SALAHUDDIN, IRAQ — The president of Iraq's Kurdish region charged Saturday that Prime Minister Nouri Maliki was drifting toward authoritarian rule, in the latest sign of the dangerous rift that has emerged between the Iraqi leader and his partners in the country's ruling coalition.
"One gets lost in absolute authority," said Massoud Barzani, the leader of the semi- autonomous Kurdistan region in Iraq's north. "You become too authoritarian, you lose yourself."
In an interview at his palatial office here, Barzani accused Maliki of working to purge Kurds from the Iraqi security forces. And citing concerns about changes to the constitution, he refused to rule out the possibility that Kurdistan could declare independence from Iraq.
"For sure, we will not accept an Iraq ruled by dictatorship," he said, sitting in a room with a view of the snow-topped Zagros mountains.
The Kurds, who are scattered across several Middle Eastern nations, have long fought to establish their own state. Iraq's Kurdistan is the closest that the ethnic minority has come to achieving its nationalist dreams. But now, 18 years after the Kurds achieved de facto independence, the population once again is worried that Iraq's Arabs could turn on them.
Barzani said he hopes that an upcoming visit by Maliki to Kurdistan and a series of working groups set up in November would go a long way toward resolving the problems.
His comments in the hour-long interview with the Los Angeles Times veered from direct attacks on the prime minister's record to the conciliatory. He denied rumors that efforts were underway by parties in the government to replace Maliki.
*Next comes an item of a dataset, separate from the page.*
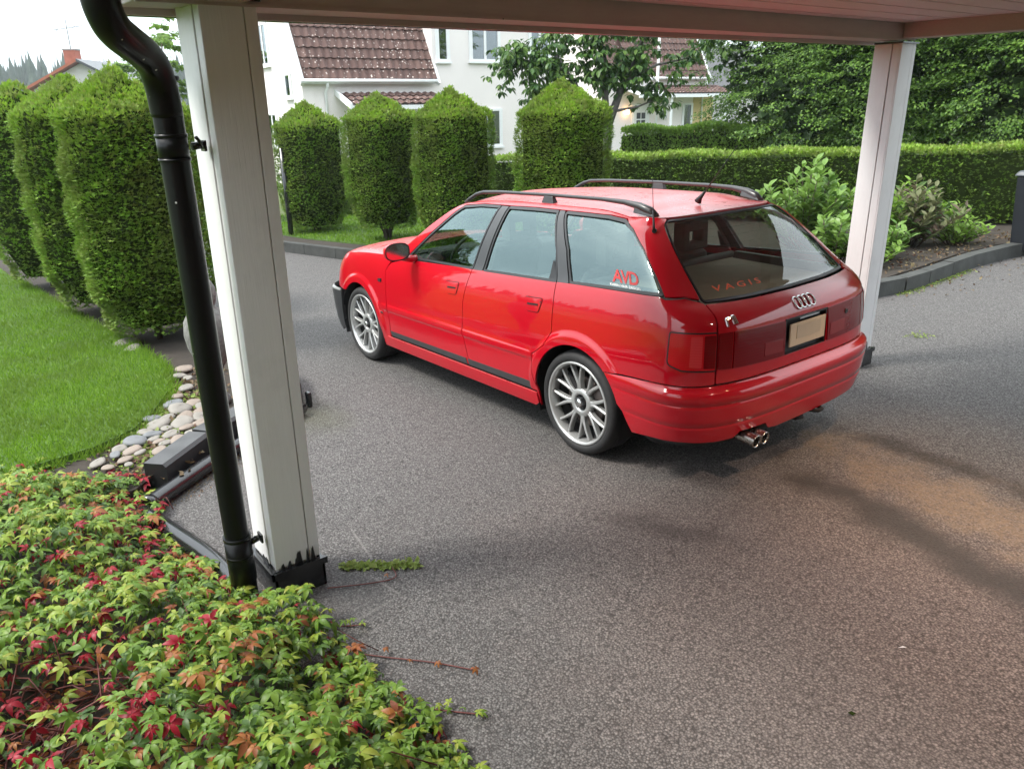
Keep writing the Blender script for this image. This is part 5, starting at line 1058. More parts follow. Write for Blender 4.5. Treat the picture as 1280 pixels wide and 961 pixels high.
def surf_boxcol(n, hw, H, z0, cap, round_=4.0):
    """points, outward normals on a column with rounded square plan and a pyramid cap"""
    th = rng.uniform(0, 2 * np.pi, n * 2); ca, sa = np.cos(th), np.sin(th); rr = (np.abs(ca) ** round_ + np.abs(sa) ** round_) ** (-1 / round_)
    keep = rng.random(n * 2) < rr / 1.42; th, ca, sa, rr = th[keep][:n], ca[keep][:n], sa[keep][:n], rr[keep][:n]; n = len(th)
    nx = np.sign(ca) * np.abs(ca * rr) ** (round_ - 1); ny = np.sign(sa) * np.abs(sa * rr) ** (round_ - 1)
    side_h = H - cap - z0; As = side_h; Ac = np.hypot(cap, hw) * .55; u = rng.random(n); top = u < Ac / (As + Ac)
    t = np.sqrt(rng.random(n)); z = np.where(top, H - cap * t, z0 + side_h * rng.random(n))
    lowt = np.clip((z0 + .45 - z) / .45, 0, 1) * .30; bul = .03 * np.sin(np.clip((z - z0) / side_h, 0, 1) * np.pi)
    rad = hw * np.where(top, t, 1 - lowt + bul); p = np.stack([ca * rr * rad, sa * rr * rad, z], 1)
    nn = np.stack([nx, ny, np.where(top, 1.0 * hw / cap, -lowt * 1.2)], 1); return p, norm(nn), top
tm_cache = {}
def topiary(x, y, hw, H, z0, cap, label, n=15000, size=.058, rot=0., proto=None, group='clipped hedge columns', trunkx=0):
    base = float(gz(x, y)) + .09; t = empty('hedge_column', label, 'hedge', (x, y, base), group); t.rotation_euler = (0, 0, rot)
    if proto is None:
        lump = lambda p, s=6.: .018 * np.sin(p[:, 0] * s + 1) * np.sin(p[:, 1] * s * 1.3) + .018 * np.sin(p[:, 2] * s * .9 + p[:, 0] * 4) + .022 * np.sin(p[:, 2] * 17 + p[:, 1] * 13 + 2 * p[:, 0])
        p, nn, top = surf_boxcol(n, hw, H, z0, cap); p = p + nn * (lump(p) * .8 + rng.normal(0, .011, len(p)) + np.where(rng.random(len(p)) < .02, rng.uniform(0, .05, len(p)), 0))[:, None]
        mixed = np.clip((p[:, 2] - (H - cap - .22)) / .42, 0, 1); top = rng.random(len(p)) < mixed * .85
        rd = norm(rng.normal(0, 1, p.shape)); tip = norm(nn * .62 + rd * .62 + V3(0, 0, .38)); fl = norm(nn + rd * .9)
        s_ = size * rng.uniform(.6, 1.35, len(p))
        a = leaves('foliage', p[~top] - nn[~top] * .02, tip[~top], fl[~top], s_[~top], T_SPRAY, M['thuja'], t, .85, 'stuff')
        tt = norm(tip[top] + V3(0, 0, .5)); b = leaves('fresh_lit_growth', p[top] - nn[top] * .02, tt, fl[top], s_[top] * 1.2, T_SPRAY, M['thuja_lit_new'], t, .75, 'stuff')
        # core
        k = 20; cv = []; zs = [z0 + .05, z0 + .45, H - cap, H - cap * .5, H - .06]; rs = [.62, .93, .93, .47, .03]
        for z, r_ in zip(zs, rs):
            for j in range(k):
                th = 2 * math.pi * j / k; q = (abs(math.cos(th)) ** 4 + abs(math.sin(th)) ** 4) ** -.25; cv.append((math.cos(th) * q * (hw * r_ - .03 if r_ > .1 else .01), math.sin(th) * q * (hw * r_ - .03 if r_ > .1 else .01), z))
        cf = [(i * k + j, i * k + (j + 1) % k, (i + 1) * k + (j + 1) % k, (i + 1) * k + j) for i in range(4) for j in range(k)] + [tuple(range(k))[::-1]]
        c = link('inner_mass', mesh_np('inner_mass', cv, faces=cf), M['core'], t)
        b2 = MB()
        for j in range(5):
            an = rng.uniform(0, 6.28); b2.tube([(0.02 * math.cos(an), .02 * math.sin(an), -.1), (.05 * math.cos(an), .05 * math.sin(an), .15), (.22 * math.cos(an), .22 * math.sin(an), z0 + .25)], [.035, .025, .012], 6)
        d = b2.build('trunk', M['bark'], t); t['_'] = 0; del t['_']
        return t
    for c in proto.children:
        q = c.copy(); COL.objects.link(q); q.parent = t
    return t
t1 = topiary(4.40, 2.02, .50, 2.30, .12, .36, 'nearest tall hedge column behind the downpipe, widest and closest to the lawn', 36000, .040)
t2 = topiary(6.0, 2.12, .54, 2.34, .12, .36, 'second hedge column of the left row, between the nearest one and the edge of the picture', 24000, .044)
t3 = topiary(8.2, 2.34, .54, 2.42, .14, .34, 'farthest hedge column of the left row, cut by the left edge of the photo', 14000, .050)
t4 = topiary(4.78, -3.24, .51, 2.24, .2, .42, 'hedge column with browned pyramid top right above the car roof, biggest of the right row', 30000, .041)
t5 = topiary(6.50, -2.68, .485, 2.24, .16, .40, 'hedge column just above the front of the car, third of the right row from the white post', 24000, .043)
t6 = topiary(8.0, -2.36, .50, 2.24, .26, .38, 'hedge column whose bare trunk shows above the small lawn patch', 21000, .045)
t7 = topiary(10.0, -2.05, .52, 2.22, .12, .42, 'hedge column nearest the white post, partly hidden behind its right neighbour', 15000, .050)
t8 = topiary(12.7, -1.75, .45, 1.35, .05, .12, 'low dark hedge clump behind the slim black post', 7000, .06, group='low hedge clumps')
# long back hedge
def hedge(name, label, A, B, wd, H, n, mat, newmat=None, size=.06, z0=.05, tpl=T_SPRAY, base=.1, lump=.03):
    A, B = np.array(A, float), np.array(B, float); L = np.linalg.norm(B - A); d = (B - A) / L; nr = V3(-d[1], d[0], 0)[:2]; t = empty(name, label, 'hedge', (*A, float(gz(*A)) + base))
    o = np.array(t.location); wgt = np.array([H, wd, H * .35]) ; wgt = wgt / wgt.sum(); k = rng.choice(3, n, p=wgt); s = rng.random(n) * L; h = rng.random(n) * (H - z0) + z0; q = rng.uniform(-.5, .5, n) * wd
    lat = np.where(k == 0, wd / 2, np.where(k == 2, -wd / 2, q)); z = np.where(k == 1, H, h); lat = lat + np.where(k == 0, 1, -1) * np.where(k == 1, 0, 1) * (lump * np.sin(s * 5.1) * np.sin(z * 6) + lump * .6 * np.sin(s * 13 + z * 9))
    z = z + np.where(k == 1, lump * .7 * np.sin(s * 4) + rng.normal(0, .012, n), 0)
    xy = A + s[:, None] * d + lat[:, None] * nr; p = np.column_stack([xy, gz(xy[:, 0], xy[:, 1]) + base + z]) - o
    nn = np.where((k == 1)[:, None], V3(0, 0, 1), np.where((k == 0)[:, None], V3(*nr, .1), V3(*-nr, .1))); rd = norm(rng.normal(0, 1, p.shape)); tip = norm(nn * .6 + rd * .65 + V3(0, 0, .3)); fl = norm(nn + rd * .9); p = p + nn * rng.normal(-.01, .02, n)[:, None]; s_ = size * rng.uniform(.6, 1.4, n)
    top = k == 1 if newmat else np.zeros(n, bool)
    leaves('foliage', p[~top], tip[~top], fl[~top], s_[~top], tpl, mat, t, .85, 'stuff')
    if newmat: leaves('fresh_lit_growth', p[top], tip[top], fl[top], s_[top] * 1.1, tpl, newmat, t, .8, 'stuff')
    b = MB(); m_ = max(2, int(L / 1.5)); w2 = wd / 2 - .05 - lump
    for i in range(m_):
        a0, a1 = A + d * L * i / m_, A + d * L * (i + 1) / m_; c = []
        for zz in (z0 + .05, H - .06 - lump):
            for pt, sg in ((a0, -1), (a1, -1), (a1, 1), (a0, 1)): r_ = pt + nr * sg * w2; c.append((r_[0] - o[0], r_[1] - o[1], float(gz(*r_)) + base + zz - o[2]))
        b.hexa(c)
    b.build('inner_mass', M['core'], t); return t
hedge('long_hedge', 'long clipped hedge running behind the car and the far white post', (13.2, -3.25), (.9, -9.75), .8, 1.08, 80000, M['thuja_dark'], M['thuja_lit_new'], .050)
hedge('privet_hedge', 'loose light green leafy hedge standing behind the long clipped hedge', (10.6, -10.3), (6.6, -13.2), 1.2, 1.52, 60000, M['privet_leaf'], None, .06, 0, T_LEAF, 0, .07)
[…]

Barzani, dressed in an olive military shirt, baggy traditional pantaloons, sash and cummerbund, and a headdress, appeared to grapple with his turbulent relations with Maliki. He described how he had intervened to block an attempt to overthrow Maliki in spring 2007 and how he had offered crucial support last year when an embattled Maliki ordered his forces into the southern city of Basra.
A veteran of the guerrilla struggle against Saddam Hussein's regime, Barzani demanded a reason for what he felt was the prime minister's desertion of the Kurds.
"We want to know. It is also a surprise for us. In Arabic there is a saying that absolute authority could lead to an individual losing insight or [his] bearing. In other words, his character would be lost in absolute authority," he said.